In the afternoon, I strolled around in the central market and Monastiraki Flea Market. Both of them are simply souvenir markets. When I was hesitating if I should buy a fridge magnet, I noticed one with the picture of Alexander the Great, and "Athens" on the top, his name at the bottom. So I jokingly asked the shop owner, a gentleman at his 60s, "isn't Alexander the Great a Macedonian?" Before he could make any comments, I suddenly noticed sitting right next to me an old lady was closing a book and started talking to me - she looked very dry, flesh decayed with aging, deeply chizeled wrinkles, withered mouth, and so the jaw seemed protrusive. She obviously was the intellectual one in the family. The next half an hour or so, she educated me passionately, with her right fist constantly pounding against her left palm, how Macedonia, Albania, Istanbul etc etc all belonged to Greece but were stolen by other people. How these days Germany wants to take Santorini for the bailout they provided. "As long as God sides with us, we'll get them back". She was quite confident. I then asked what went wrong these days. She was angry with the corrupted government.

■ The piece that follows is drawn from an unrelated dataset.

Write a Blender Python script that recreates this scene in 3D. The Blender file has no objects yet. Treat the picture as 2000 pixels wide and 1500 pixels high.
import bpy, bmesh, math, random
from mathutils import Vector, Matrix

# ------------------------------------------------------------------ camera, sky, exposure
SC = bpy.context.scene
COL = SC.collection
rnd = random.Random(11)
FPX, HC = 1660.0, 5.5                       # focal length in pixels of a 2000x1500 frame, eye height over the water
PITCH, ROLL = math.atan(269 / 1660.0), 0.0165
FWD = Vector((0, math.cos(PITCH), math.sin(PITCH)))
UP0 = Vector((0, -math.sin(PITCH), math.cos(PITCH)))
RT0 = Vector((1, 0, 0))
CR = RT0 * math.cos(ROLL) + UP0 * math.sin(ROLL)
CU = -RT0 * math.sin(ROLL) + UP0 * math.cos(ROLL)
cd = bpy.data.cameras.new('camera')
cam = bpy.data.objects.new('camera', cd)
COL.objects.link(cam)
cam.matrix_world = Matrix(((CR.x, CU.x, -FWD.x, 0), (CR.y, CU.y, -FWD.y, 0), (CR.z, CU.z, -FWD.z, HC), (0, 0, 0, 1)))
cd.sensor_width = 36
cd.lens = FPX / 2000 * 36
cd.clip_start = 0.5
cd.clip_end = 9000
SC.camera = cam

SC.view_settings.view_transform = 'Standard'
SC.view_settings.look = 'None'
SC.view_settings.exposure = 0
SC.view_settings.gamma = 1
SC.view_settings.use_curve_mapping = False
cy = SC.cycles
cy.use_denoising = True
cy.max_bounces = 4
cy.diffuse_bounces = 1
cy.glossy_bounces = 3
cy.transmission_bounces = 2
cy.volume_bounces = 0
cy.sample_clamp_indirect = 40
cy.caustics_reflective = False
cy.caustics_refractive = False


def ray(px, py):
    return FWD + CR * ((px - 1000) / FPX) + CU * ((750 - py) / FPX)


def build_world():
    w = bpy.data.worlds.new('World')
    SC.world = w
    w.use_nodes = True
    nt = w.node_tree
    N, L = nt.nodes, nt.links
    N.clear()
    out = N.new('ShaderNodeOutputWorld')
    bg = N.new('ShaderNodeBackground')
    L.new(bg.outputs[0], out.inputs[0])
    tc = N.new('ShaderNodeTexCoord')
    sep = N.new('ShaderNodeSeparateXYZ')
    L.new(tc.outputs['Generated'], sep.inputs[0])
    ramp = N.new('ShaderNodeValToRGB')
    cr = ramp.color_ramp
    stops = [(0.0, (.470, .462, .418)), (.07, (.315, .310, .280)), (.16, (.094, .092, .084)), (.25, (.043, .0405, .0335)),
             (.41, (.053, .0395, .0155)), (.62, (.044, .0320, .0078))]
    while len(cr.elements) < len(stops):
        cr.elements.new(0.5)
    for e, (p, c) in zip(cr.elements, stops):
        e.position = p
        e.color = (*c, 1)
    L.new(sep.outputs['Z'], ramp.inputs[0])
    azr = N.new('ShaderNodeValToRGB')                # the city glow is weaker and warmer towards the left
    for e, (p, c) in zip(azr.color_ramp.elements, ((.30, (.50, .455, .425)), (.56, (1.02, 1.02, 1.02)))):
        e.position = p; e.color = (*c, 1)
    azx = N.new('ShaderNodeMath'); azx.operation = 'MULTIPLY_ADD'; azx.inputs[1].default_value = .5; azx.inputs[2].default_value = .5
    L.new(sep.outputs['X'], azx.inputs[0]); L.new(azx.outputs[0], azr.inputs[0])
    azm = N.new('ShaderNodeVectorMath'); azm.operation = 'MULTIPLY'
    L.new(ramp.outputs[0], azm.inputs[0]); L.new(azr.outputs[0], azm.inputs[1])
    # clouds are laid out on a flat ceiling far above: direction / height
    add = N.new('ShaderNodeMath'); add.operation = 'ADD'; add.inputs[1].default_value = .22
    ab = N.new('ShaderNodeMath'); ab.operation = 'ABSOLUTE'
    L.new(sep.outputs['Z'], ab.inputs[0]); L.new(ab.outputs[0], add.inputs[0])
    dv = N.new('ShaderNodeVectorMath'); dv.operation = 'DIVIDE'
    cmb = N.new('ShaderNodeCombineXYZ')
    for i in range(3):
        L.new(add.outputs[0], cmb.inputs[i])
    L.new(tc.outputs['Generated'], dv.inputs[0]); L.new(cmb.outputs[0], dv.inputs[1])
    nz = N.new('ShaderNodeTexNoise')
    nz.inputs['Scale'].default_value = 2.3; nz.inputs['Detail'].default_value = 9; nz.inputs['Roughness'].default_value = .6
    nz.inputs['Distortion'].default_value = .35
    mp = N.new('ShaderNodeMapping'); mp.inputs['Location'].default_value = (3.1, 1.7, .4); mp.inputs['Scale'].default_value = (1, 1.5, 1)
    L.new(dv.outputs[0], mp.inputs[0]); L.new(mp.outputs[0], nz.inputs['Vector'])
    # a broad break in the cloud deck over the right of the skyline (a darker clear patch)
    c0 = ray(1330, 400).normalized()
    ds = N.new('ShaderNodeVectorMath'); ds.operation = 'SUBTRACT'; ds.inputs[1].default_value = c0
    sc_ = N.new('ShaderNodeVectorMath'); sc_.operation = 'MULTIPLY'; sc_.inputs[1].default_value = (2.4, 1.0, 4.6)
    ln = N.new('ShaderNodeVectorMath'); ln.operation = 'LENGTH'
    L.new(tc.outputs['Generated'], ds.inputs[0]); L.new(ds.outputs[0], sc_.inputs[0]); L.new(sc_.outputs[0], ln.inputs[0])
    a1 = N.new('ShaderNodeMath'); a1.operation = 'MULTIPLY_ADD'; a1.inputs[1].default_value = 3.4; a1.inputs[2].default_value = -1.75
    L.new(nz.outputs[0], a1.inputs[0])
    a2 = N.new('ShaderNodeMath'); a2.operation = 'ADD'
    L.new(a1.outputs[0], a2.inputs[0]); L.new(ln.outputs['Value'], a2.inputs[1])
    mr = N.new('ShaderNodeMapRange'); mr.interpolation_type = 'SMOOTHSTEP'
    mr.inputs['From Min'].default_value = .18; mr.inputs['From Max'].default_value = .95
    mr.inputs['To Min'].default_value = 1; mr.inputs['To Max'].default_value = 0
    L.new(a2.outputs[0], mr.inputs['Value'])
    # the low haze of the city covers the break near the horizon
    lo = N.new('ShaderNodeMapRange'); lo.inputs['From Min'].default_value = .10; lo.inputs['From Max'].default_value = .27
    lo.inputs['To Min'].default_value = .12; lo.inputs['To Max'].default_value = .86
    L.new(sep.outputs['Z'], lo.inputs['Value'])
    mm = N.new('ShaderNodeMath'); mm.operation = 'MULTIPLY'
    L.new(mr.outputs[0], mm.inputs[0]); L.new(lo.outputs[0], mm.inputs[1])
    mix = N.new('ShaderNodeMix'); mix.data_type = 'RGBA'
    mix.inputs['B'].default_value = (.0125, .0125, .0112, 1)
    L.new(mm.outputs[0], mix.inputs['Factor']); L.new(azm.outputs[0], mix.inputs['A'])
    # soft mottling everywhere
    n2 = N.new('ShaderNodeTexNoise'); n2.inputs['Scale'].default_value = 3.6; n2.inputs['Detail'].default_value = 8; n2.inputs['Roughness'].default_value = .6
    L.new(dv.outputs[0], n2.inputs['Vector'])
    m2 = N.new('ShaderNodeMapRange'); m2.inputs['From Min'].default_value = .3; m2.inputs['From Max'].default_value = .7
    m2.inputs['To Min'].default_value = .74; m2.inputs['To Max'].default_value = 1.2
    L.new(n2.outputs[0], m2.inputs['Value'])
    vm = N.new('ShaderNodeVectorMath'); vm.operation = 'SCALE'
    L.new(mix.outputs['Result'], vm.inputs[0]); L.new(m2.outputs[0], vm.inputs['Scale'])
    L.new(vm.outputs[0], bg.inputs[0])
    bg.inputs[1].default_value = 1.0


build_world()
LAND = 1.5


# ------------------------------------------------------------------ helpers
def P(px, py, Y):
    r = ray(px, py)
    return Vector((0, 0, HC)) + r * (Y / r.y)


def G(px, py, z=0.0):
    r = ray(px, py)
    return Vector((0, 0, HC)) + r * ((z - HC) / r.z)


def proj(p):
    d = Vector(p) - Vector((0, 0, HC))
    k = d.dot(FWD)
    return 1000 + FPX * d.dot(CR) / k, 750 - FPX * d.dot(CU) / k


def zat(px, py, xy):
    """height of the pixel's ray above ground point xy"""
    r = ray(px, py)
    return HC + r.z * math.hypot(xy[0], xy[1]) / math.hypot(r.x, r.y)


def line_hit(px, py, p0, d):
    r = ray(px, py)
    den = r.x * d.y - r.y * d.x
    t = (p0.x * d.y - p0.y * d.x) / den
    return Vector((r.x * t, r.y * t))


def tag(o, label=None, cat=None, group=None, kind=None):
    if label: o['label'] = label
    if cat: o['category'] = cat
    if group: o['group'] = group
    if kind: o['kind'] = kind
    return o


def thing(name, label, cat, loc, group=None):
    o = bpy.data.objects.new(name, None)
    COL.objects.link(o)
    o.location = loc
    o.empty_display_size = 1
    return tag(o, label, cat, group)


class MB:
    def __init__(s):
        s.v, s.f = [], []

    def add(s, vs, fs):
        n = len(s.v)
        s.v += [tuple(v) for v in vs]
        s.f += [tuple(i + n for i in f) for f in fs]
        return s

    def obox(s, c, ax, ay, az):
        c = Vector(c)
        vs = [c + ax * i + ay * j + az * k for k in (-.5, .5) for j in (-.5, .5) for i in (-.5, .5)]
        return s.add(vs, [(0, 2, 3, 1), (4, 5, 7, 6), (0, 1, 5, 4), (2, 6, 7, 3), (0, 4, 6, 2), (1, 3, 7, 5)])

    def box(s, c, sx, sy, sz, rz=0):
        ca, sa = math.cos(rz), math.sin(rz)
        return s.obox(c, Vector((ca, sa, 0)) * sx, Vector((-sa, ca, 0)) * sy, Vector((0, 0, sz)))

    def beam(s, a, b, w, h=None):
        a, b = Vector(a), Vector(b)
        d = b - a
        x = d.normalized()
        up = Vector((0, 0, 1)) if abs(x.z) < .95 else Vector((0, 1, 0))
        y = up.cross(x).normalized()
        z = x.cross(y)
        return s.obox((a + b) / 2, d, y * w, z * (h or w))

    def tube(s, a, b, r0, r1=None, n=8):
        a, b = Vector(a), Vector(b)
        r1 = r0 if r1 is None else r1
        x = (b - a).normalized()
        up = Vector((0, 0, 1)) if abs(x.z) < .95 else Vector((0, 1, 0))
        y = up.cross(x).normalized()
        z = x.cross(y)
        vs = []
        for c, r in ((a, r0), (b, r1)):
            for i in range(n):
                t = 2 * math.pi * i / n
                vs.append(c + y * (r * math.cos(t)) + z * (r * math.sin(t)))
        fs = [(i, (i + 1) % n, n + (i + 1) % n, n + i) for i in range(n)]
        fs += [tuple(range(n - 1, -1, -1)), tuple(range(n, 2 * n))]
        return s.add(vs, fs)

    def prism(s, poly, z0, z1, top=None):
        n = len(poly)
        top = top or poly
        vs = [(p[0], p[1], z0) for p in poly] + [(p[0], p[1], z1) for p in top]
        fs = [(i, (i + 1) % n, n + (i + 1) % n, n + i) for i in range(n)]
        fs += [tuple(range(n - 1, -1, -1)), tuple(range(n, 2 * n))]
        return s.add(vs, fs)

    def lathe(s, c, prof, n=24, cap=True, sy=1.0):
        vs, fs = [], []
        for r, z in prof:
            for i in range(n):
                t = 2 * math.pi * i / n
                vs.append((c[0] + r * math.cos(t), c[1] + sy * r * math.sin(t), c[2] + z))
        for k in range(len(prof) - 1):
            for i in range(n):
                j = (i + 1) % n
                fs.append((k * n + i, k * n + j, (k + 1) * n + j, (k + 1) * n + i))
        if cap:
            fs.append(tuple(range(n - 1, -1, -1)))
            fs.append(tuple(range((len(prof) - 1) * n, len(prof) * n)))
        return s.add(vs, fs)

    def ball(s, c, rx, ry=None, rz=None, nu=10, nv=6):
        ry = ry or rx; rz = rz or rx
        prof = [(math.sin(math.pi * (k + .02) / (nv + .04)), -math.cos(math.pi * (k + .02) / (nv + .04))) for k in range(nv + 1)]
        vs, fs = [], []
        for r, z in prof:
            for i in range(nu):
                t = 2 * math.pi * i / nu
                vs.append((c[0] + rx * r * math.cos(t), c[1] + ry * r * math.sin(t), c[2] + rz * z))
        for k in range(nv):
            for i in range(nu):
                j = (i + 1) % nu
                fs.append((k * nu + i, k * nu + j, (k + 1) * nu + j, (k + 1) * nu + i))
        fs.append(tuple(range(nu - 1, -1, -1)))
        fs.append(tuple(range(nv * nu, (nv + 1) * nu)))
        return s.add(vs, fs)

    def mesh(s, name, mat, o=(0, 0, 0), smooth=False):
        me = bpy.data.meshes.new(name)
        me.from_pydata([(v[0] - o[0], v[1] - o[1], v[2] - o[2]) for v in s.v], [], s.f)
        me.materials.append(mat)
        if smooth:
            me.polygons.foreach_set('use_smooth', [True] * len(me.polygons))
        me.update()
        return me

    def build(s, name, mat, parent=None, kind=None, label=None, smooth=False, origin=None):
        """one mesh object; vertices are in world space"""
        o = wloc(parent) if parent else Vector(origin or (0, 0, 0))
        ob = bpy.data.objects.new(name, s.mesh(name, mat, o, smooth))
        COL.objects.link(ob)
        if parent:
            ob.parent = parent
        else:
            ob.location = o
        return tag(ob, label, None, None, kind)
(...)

Next day my plan was to visit the National Archaeological Museum, which is said to be one of the greatest museums in the world. However, after spending some time running errands, and wasted time on unknown disrupted metro service, I did not have enough time for that before I had to go back and catch the ferry boat to Santorini. Instead, I spent some time in Syntagma, the very center of Athens - I tried hard to find the possibility to dissipate my disappointment about the city. However, after walking across about 50 blocks, my disappointment only got exacerbated. It's still dusty, polluted, full of graffitis, and seemed a bit messy. If anything about the city infrastructure that's worth praising, it's probably the subway. At least it's clean and reasonably well connected, if ignoring the disrupted service. (Later I learned that most part of the green line had stopped running for more than a year because some archeological stuff was found during some construction project. But then there had not been any followup and the service had not resumed after so long)
I then went back to the Acropolis area and visited every single archaeological site that I missed the day before due to early close and that I did not plan to see in hope to save time for something else better.
While I was waiting for the metro in Monastiraki station, I exchanged a few words with an Australian old couple. The old lady whispered to my ear : "the city is terrible". I wish things could be different.